Ademais, o tratamento dispensado ao policial federal é injusto, na medida em que o DPF tem participado de diversas operações de defesa às comunidades indígenas, pautando sua atuação no respeito a esses povos.

A divulgação do nome do investigado tem consequências gravíssimas que jamais poderão ser apagadas, de forma que a exposição do DPF MORIEL com base em frágeis e superficiais indícios de autoria não reflete a responsabilidade que a sociedade espera do Ministério Público.

Finalmente, vale ressaltar que é inverídica a informação veiculada na imprensa de que não foi instaurado inquérito policial para apuração dos fatos. De fato, as providências necessárias foram adotadas, tendo sido instaurado o IPL 310/2012-DPF/SIC/MT, que recebeu o nº de Processo 5213.57.2012.4.01.3603 na Seção Judiciária da Justiça Federal de Santarém/PA, em cujos autos foram feitas as oitivas de 17 indígenas.

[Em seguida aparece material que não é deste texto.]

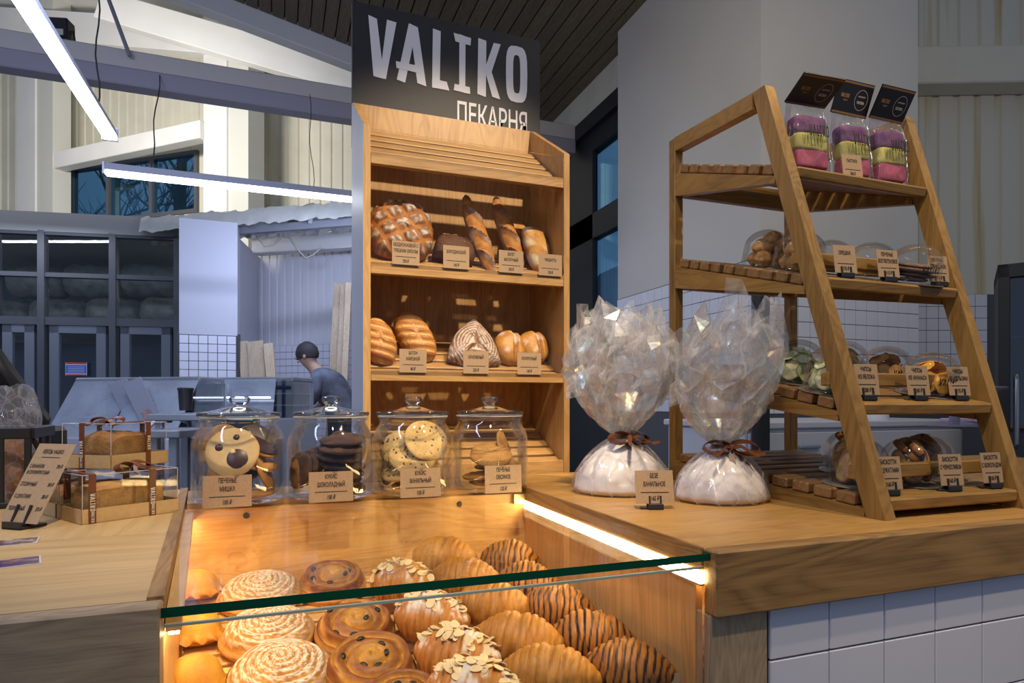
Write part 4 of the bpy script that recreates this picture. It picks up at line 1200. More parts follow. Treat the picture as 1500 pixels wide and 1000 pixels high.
def closed_grid(mb, nu, nv, fn):
    """surface wrapped in u, v from pole to pole; caps close by themselves"""
    return mb.grid(nu, nv, fn, wrap_u=True)
def croissant(name, loc, yaw, lab, L=.125, Rm=.034, kind='plain', seed=0, pitch=0., group=None, roll=0.):
    mb = MB()
    edges = [0, .20, .38, .55, .71, .86, 1.001]
    rad = [1.0, .98, .90, .78, .61, .40]
    lo, hi = (.66, .31, .045), (.31, .10, .010)
    if kind == 'choc': lo, hi = (.62, .27, .045), (.33, .10, .012)
    if kind == 'almond': lo, hi = (.58, .25, .04), (.34, .11, .014)
    flakes = []
    def surf(u, v):
        a = 2*PI*u; t = v*2 - 1
        sgn = 1 if t >= 0 else -1
        te = min(1., max(0., abs(t) + .055*math.cos(a*1 + .7*sgn + seed) * (1 - abs(t))))
        k = 0
        while te >= edges[k+1]: k += 1
        s = (te - edges[k]) / (edges[k+1] - edges[k])
        r0 = rad[k]; r1 = rad[k+1]*1.11 if k + 1 < len(rad) else .0
        r = lerp(r0, r1, s**1.35) if k < 5 else r0 * math.sqrt(max(0., 1 - s*s))
        if k < 5: r *= 1 + .05*math.sin(PI*s)
        lam = math.sin((te*46 + 4.5*nz(math.cos(a)*1.3 + seed, math.sin(a)*1.3, t*4)) ) 
        r *= 1 + .008*lam + .05*nz(math.cos(a)*1.5 + seed, math.sin(a)*1.5, t*3)
        y = Rm*r*math.cos(a)*1.05; z = Rm*r*math.sin(a)
        z = max(z, -Rm*.72)
        bend = .012*(t*t)
        p = Vector((t*L/2, y + bend, z - .10*Rm*abs(t)))
        g = .5 + .5*lam + .55*math.sin(te*135 + 4*nz(a, t*2, seed + 3))*.8
        edge = sstep(.0, .22, s) if k else 1
        c = mix3(lo, hi, .08 + .50*g*.7 + .30*edge*.6 + .3*nz(p.x*60, p.y*60, p.z*60 + seed))
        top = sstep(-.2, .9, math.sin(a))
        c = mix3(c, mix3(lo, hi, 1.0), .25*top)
        if k == 0 and False: pass
        if kind == 'choc':
            st = math.sin(t*40 + 3.4*nz(a*1.6, seed, t*3) + math.sin(a + seed)*1.6) + .35*nz(a*2, t*9, seed)
            if st > .45 and math.sin(a) > -.55: c = mix3(c, (.040, .014, .007), sstep(.45, .62, st))
        if kind == 'almond':
            f = nz(p.x*55, p.y*55, seed) + .55*nz(p.x*210, p.y*210, seed)
            m = sstep(.0, .35, f) * sstep(.35, .85, math.sin(a))
            c = mix3(c, FLOUR, m*.85)
        return p, c
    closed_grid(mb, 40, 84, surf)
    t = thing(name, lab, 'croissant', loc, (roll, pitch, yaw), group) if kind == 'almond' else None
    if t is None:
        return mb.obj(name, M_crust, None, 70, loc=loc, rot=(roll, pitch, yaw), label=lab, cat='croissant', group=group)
    mb.obj('pastry', M_crust, t, 70)
    fk = MB(); rr = random.Random(seed*13 + 5)
    for i in range(46):
        tt = rr.uniform(-.85, .85); a = PI/2 + rr.gauss(0, .42)
        p, _ = surf((a/(2*PI)) % 1, (tt + 1)/2)
        n = Vector((rr.gauss(0,.35), math.cos(a) + rr.gauss(0,.3), math.sin(a) + .1)).normalized()
        x = n.cross(Vector((rr.gauss(0,1), rr.gauss(0,1), rr.gauss(0,1)))).normalized()
        M = frame_M(p + n*.0015, x, n.cross(x))
        w, h = .0058*rr.uniform(.8,1.25), .0088*rr.uniform(.8,1.2)
        fk.prism([(w*math.cos(q*PI/5), h*math.sin(q*PI/5)) for q in range(10)], .0008, M)
    f = fk.obj('almond_flakes', M_flake, t); f['kind'] = 'stuff'
    return t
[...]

A Polícia Federal é reconhecida como instituição que “corta na carne” e que tem uma corregedoria atuante que zela para manter a boa imagem da instituição e a confiança da sociedade, inclusive punindo seriamente os servidores envolvidos em fatos desabonadores, como é o caso daqueles que foram demitidos por envolvimento na Operação Monte Carlo, sendo certo que, por vezes, membros de outros órgãos não recebem o mesmo tratamento de suas instituições.